[REQUIREMENT] Repeat exactly the lines running from the first line of the data to the line containing "random.seed(7)", both ends included, and nothing else; drop the pictures.

(Scenes as source code)
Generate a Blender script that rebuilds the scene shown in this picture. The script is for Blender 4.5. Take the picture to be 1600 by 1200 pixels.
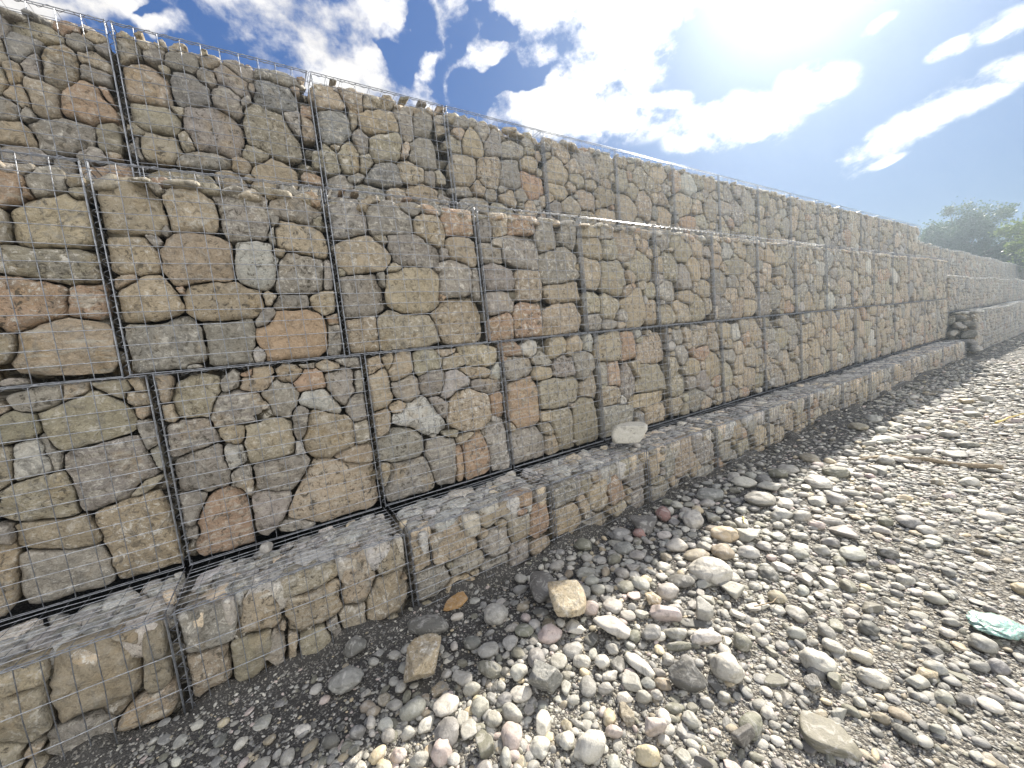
import bpy, math, random
import numpy as np
from mathutils import Vector, Matrix
for _o in list(bpy.data.objects): bpy.data.objects.remove(_o)
S = bpy.context.scene
COL = S.collection
R = math.radians
rng = np.random.default_rng(7)
random.seed(7)

# ------------------------------------------------------------------ camera
FPX, YAW, PITCH, ROLL, CX, CZ = 600.52, -1.02267, -0.10250, -0.10130, 2.544, 0.969
def cam_axes():
    cy, sy, cp, sp = math.cos(YAW), math.sin(YAW), math.cos(PITCH), math.sin(PITCH)
    f = np.array([sy*cp, cy*cp, sp]); r = np.array([cy, -sy, 0.]); u = np.cross(r, f)
    c, s = math.cos(ROLL), math.sin(ROLL)
    return c*r+s*u, -s*r+c*u, f
cr, cu, cf = cam_axes()
CAM = np.array([CX, 0., CZ])
cd = bpy.data.cameras.new('camera'); cam = bpy.data.objects.new('camera', cd); COL.objects.link(cam)
cd.sensor_width = 36; cd.lens = FPX/1600*36; cd.clip_start = .02; cd.clip_end = 3000
cam.matrix_world = Matrix(((cr[0], cu[0], -cf[0], CX), (cr[1], cu[1], -cf[1], 0), (cr[2], cu[2], -cf[2], CZ), (0, 0, 0, 1)))
S.camera = cam

# ------------------------------------------------------------------ sky, sun, exposure
SUN = Vector((-.2753, .7554, .5946)).normalized()
S.view_settings.view_transform = 'Standard'; S.view_settings.look = 'None'
S.view_settings.exposure = 2.0; S.view_settings.gamma = 1
S.cycles.max_bounces = 6; S.cycles.diffuse_bounces = 3; S.cycles.glossy_bounces = 2
S.cycles.transparent_max_bounces = 6; S.cycles.volume_bounces = 0
sl = bpy.data.lights.new('sun', 'SUN'); sun = bpy.data.objects.new('sun', sl); COL.objects.link(sun)
sl.energy = 2.6; sl.angle = R(.55); sl.color = (1, .93, .82)
sun.rotation_euler = SUN.to_track_quat('Z', 'Y').to_euler(); sun.location = (-3, 8, 9)

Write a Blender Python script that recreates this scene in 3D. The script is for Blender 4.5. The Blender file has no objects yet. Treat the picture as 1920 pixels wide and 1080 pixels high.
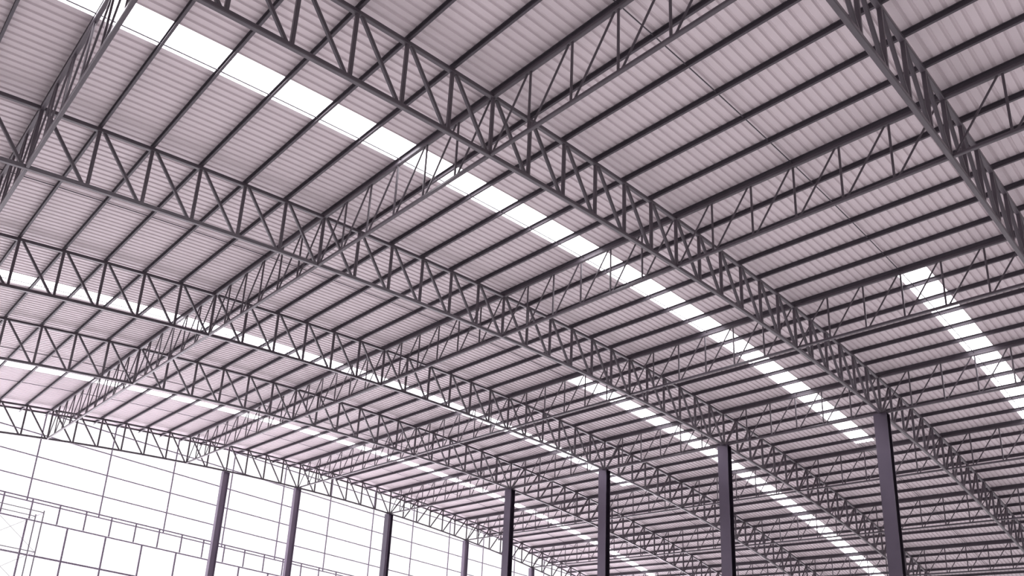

[EXERCISE OUTPUT]
Generate a Blender script that rebuilds the scene shown in this picture. The script is for Blender 4.5. Take the picture to be 1600 by 1200 pixels.
import bpy, math, random
import numpy as np
from mathutils import Vector, Matrix
for _o in list(bpy.data.objects): bpy.data.objects.remove(_o)
S = bpy.context.scene
COL = S.collection
R = math.radians
rng = np.random.default_rng(7)
random.seed(7)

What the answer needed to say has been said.